E aqui vale mencionar outro fato surpreendente: os manifestantes desafiam a proibição de sair às ruas depois de uma certa hora e não mostram sinais de intimidação. Eles são, em sua grande maioria, jovens que não viveram a ditadura e não sentem aquela sensação perturbadora que se produz nos mais velhos ao verem um general encarregado de manter a ordem.

Porém o mais perturbador é que não se vislumbra um canal político que se encarregue deste mal-estar transformado em rebelião. As demandas sociais, muitas delas legítimas, não podem ser contempladas da noite para o dia. As reformas substanciais dos sistemas de saúde, educação ou previdência estão pendentes há anos e não há por que esperar mudanças imediatas.

Nem os panelaços, nem as manifestações, nem as greves podem gerar essas transformações – especialmente se elas forem obscurecidas por uma violência repudiável. Só os legítimos representantes dos cidadãos, eleitos nas urnas, podem e devem dar corpo à vontade popular nesse nível. É assim que funcionam as democracias.

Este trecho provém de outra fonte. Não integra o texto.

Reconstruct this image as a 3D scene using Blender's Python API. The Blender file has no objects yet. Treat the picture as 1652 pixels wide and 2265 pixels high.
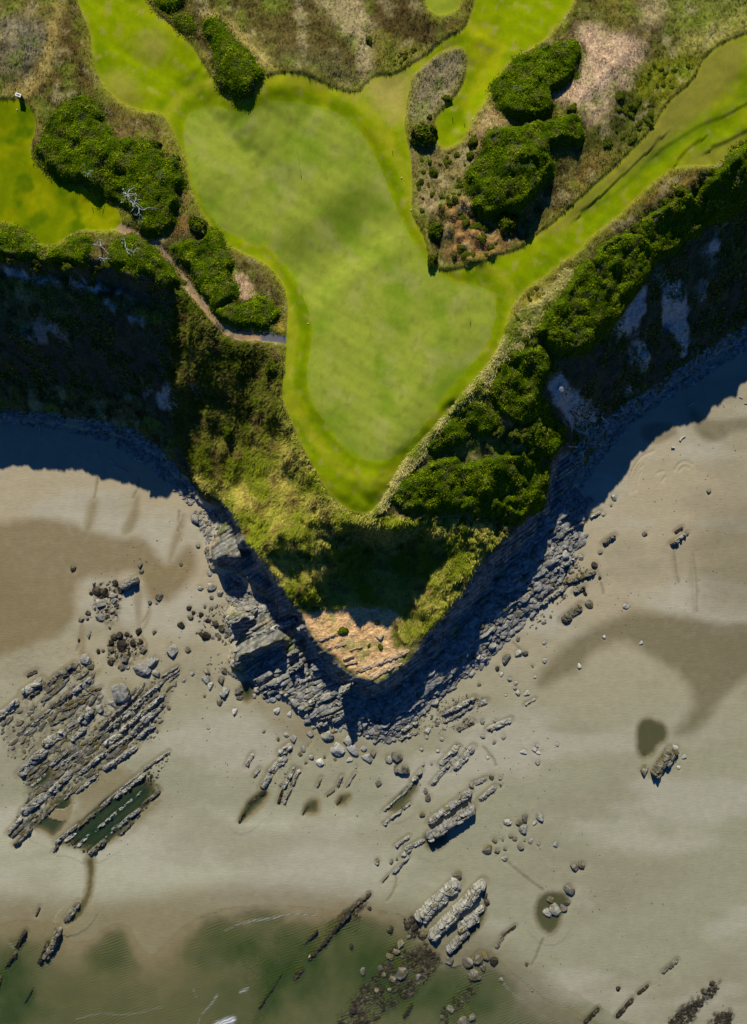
import bpy, bmesh, math, random
import numpy as np
from mathutils import geometry as mgeo, Vector
random.seed(7)
RNG = np.random.default_rng(7)
# ------------------------------------------------------------------ camera, sky, sun, exposure
scene = bpy.context.scene
COL = scene.collection
CAM_H, S0 = 150.0, 150.0 * 1.5 / 2265.0
cd = bpy.data.cameras.new('camera'); cam = bpy.data.objects.new('camera', cd); COL.objects.link(cam)
cam.location = (0, 0, CAM_H); cd.sensor_fit = 'VERTICAL'; cd.sensor_height = 36; cd.lens = 24
cd.clip_start = 1; cd.clip_end = 6000
scene.camera = cam
SUN_EL, SUN_AZ = math.radians(35), math.radians(-9)      # azimuth from north (+Y), clockwise
sun_dir = Vector((math.sin(SUN_AZ) * math.cos(SUN_EL), math.cos(SUN_AZ) * math.cos(SUN_EL), math.sin(SUN_EL)))
world = bpy.data.worlds.new("World"); scene.world = world; world.use_nodes = True
wn = world.node_tree.nodes; wl = world.node_tree.links
sky = wn.new('ShaderNodeTexSky'); sky.sky_type = 'NISHITA'; sky.sun_disc = False
sky.sun_elevation = SUN_EL; sky.sun_rotation = SUN_AZ
sky.air_density = 1.3; sky.dust_density = 0.1; sky.ozone_density = 3.0
skm = wn.new('ShaderNodeMix'); skm.data_type = 'RGBA'; skm.blend_type = 'MULTIPLY'; skm.inputs[0].default_value = 1; skm.inputs[7].default_value = (.19, .55, 1.25, 1)   # clear deep blue sky
wl.new(sky.outputs[0], skm.inputs[6]); wl.new(skm.outputs[2], wn['Background'].inputs[0]); wn['Background'].inputs[1].default_value = 0.05
sd_ = bpy.data.lights.new('sun', 'SUN'); sd_.energy = 5.0; sd_.angle = math.radians(0.5); sd_.color = (1.0, 0.955, 0.86)
sun = bpy.data.objects.new('sun', sd_); COL.objects.link(sun); sun.location = (0, 60, 120)
sun.rotation_euler = sun_dir.to_track_quat('Z', 'Y').to_euler()
scene.view_settings.view_transform = 'Standard'; scene.view_settings.look = 'None'
scene.view_settings.gamma = 1; scene.view_settings.exposure = 0.40
KALB = 1.45                                              # display value of a white sunlit ground sheet
# ------------------------------------------------------------------ noise
_P = np.random.default_rng(11).permutation(256); _P = np.concatenate([_P, _P, _P])
_G = np.random.default_rng(12).uniform(-1, 1, (256, 3)); _G /= np.linalg.norm(_G, axis=1)[:, None]
def _f(t): return t * t * t * (t * (t * 6 - 15) + 10)
def pn(x, y, seed=0):
    xi = np.floor(x).astype(np.int64); yi = np.floor(y).astype(np.int64); xf = x - xi; yf = y - yi
    xi = (xi + seed * 37) & 255; yi = (yi + seed * 91) & 255
    u, v = _f(xf), _f(yf)
    def g(ax, ay, dx, dy):
        h = _P[_P[ax & 255] + (ay & 255)]; return _G[h, 0] * dx + _G[h, 1] * dy
    a = g(xi, yi, xf, yf); b = g(xi + 1, yi, xf - 1, yf); c = g(xi, yi + 1, xf, yf - 1); d = g(xi + 1, yi + 1, xf - 1, yf - 1)
    return ((a * (1 - u) + b * u) * (1 - v) + (c * (1 - u) + d * u) * v) * 1.6
def fbm(x, y, o=4, seed=0, g=0.5):
    s = 0; a = 1; t = 0
    for i in range(o):
        s = s + a * pn(x * 2 ** i, y * 2 ** i, seed + i); t += a; a *= g
    return s / t
def pn3(p, seed=0):
    pi = np.floor(p).astype(np.int64); f = p - pi; pi = pi + seed * 17; u = _f(f); r = 0
    for i in (0, 1):
        for j in (0, 1):
            for k in (0, 1):
                h = _P[_P[_P[(pi[:, 0] + i) & 255] + ((pi[:, 1] + j) & 255)] + ((pi[:, 2] + k) & 255)]
                d = _G[h, 0] * (f[:, 0] - i) + _G[h, 1] * (f[:, 1] - j) + _G[h, 2] * (f[:, 2] - k)
                r = r + d * (u[:, 0] if i else 1 - u[:, 0]) * (u[:, 1] if j else 1 - u[:, 1]) * (u[:, 2] if k else 1 - u[:, 2])
    return r * 1.6
def worley(x, y, seed=0):
    xi = np.floor(x).astype(np.int64); yi = np.floor(y).astype(np.int64)
    f1 = np.full(x.shape, 9.0); f2 = np.full(x.shape, 9.0); idr = np.zeros(x.shape)
    for i in (-1, 0, 1):
        for j in (-1, 0, 1):
            h = _P[_P[(xi + i + seed * 7) & 255] + ((yi + j + seed * 3) & 255)]
            px = xi + i + 0.5 + _G[h, 0] * 0.45; py = yi + j + 0.5 + _G[h, 1] * 0.45
            d = np.hypot(px - x, py - y); n = d < f1
            f2 = np.where(n, f1, np.minimum(f2, d)); idr = np.where(n, h / 255.0, idr); f1 = np.where(n, d, f1)
    return f1, f2, idr
def sstep(a, b, x):
    t = np.clip((x - a) / (b - a), 0, 1); return t * t * (3 - 2 * t)
# ------------------------------------------------------------------ photo layout helpers (estimates of real positions)
T0 = {0: (0, 0, 1), 1: (0, 0, .36), 2: (528.6, 0, .36), 3: (1057.3, 0, .36), 4: (0, 528.6, .36), 5: (528.6, 528.6, .36), 6: (1057.3, 528.6, .36),
      7: (0, 1057.3, .36), 8: (528.6, 1057.3, .36), 9: (1057.3, 1057.3, .36), 10: (0, 1652, .36), 11: (528.6, 1652, .36), 12: (1057.3, 1652, .36)}
def P(spec):
    """'tile: x,y x,y ; tile: x,y' -> list of layout points"""
    out = []
    for part in spec.split(';'):
        t, pts = part.split(':'); ox, oy, s = T0[int(t)]
        for p in pts.split():
            x, y = p.split(','); out.append((ox + float(x) * s, oy + float(y) * s))
    return np.array(out)
def unp(D, z):
    D = np.asarray(D, float); s = (CAM_H - z) / CAM_H * S0
    return np.stack([(D[..., 0] - 826) * s, (1132.5 - D[..., 1]) * s], -1)
def smooth(poly, n=2, closed=True):
    p = np.asarray(poly, float)
    for _ in range(n):
        if closed:
            q = np.roll(p, -1, 0); p = np.stack([p * .75 + q * .25, p * .25 + q * .75], 1).reshape(-1, p.shape[1])
        else:
            a, b = p[:-1], p[1:]; m = np.stack([a * .75 + b * .25, a * .25 + b * .75], 1).reshape(-1, p.shape[1]); p = np.vstack([p[:1], m, p[-1:]])
    return p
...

Contudo o governo se sente encurralado e recorre ao estado de emergência. E a oposição tampouco parece saber o que fazer. E isso desanima, pois é necessário articular respostas políticas ao descontentamento dos cidadãos, para que essa crise possa gerar uma oportunidade. De qualquer forma, os chilenos estão cada vez menos convencidos de que "estamos bem, amanhã melhor".